At the Scottish Conservatives' spring conference she gave one of the most eloquent, well-reasoned, comprehensive, clear-sighted and passionate defences of cooperation between nations we'd heard for some time. It was, of course, dedicated to the preservation of the British Union against a second Scottish independence referendum. But the manner in which her rhetoric negated her own policies on Brexit was uncanny. In fact, it was such a blow-by-blow intellectual rejection of her entire purpose in government that there were points where it honestly seemed it might be some sort of coded cry for help – a desperate message to the country at large, shouted above the heads of her Brexit captors. Maybe Theresa was still a Remainer, held hostage in Downing Street by shadowy eurosceptic forces, and this was her only way of getting the message out. It must be true. Any other explanation would mean her hypocrisy was almost biblical in scale.

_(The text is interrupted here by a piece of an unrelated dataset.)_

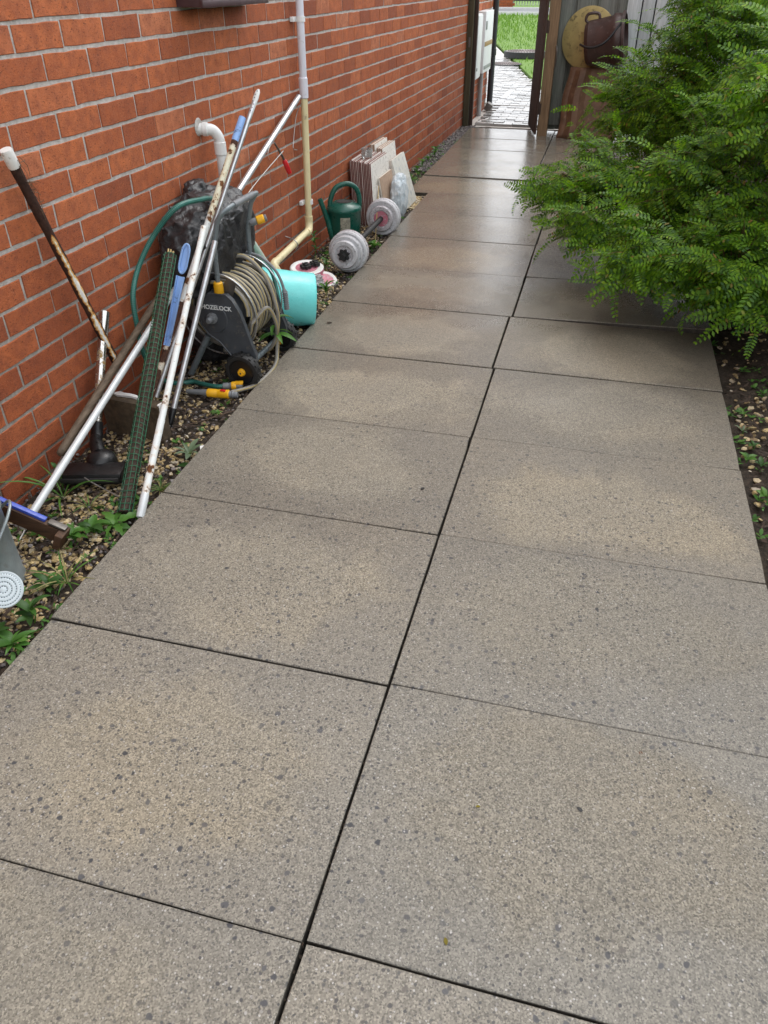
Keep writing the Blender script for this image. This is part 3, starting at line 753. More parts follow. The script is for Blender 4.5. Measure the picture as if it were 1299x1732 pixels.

"The SNP propose Scottish independence, which would wrench Scotland out of its biggest market. They think independence is the answer to every question in every circumstance, regardless of fact and reality. It simply does not add up and we should never stop saying so…. Time and again the benefits of the Union – of doing together, collectively, what would be impossible to do apart – are clear. There is no economic case for breaking up the United Kingdom, or of loosening the ties which bind us together. The pooling and sharing of risks and resources on the basis of need across our United Kingdom is the essence of our unity as a people. All of the practical benefits which flow from our Union, and which are hallmarks of it, depend on that deep and essential community of interest which we all share. It has been shaped by geography and refined by history."

On and on it went. Line after line of very well written and well argued material which ran completely counter to everything she has done in government.

"Doublethink means the power of holding two contradictory beliefs in one's mind simultaneously, and accepting both of them," Orwell wrote in his novel 1984. The Labour and Conservative leaderships had better hope that people have that power, or else they'll look like fools.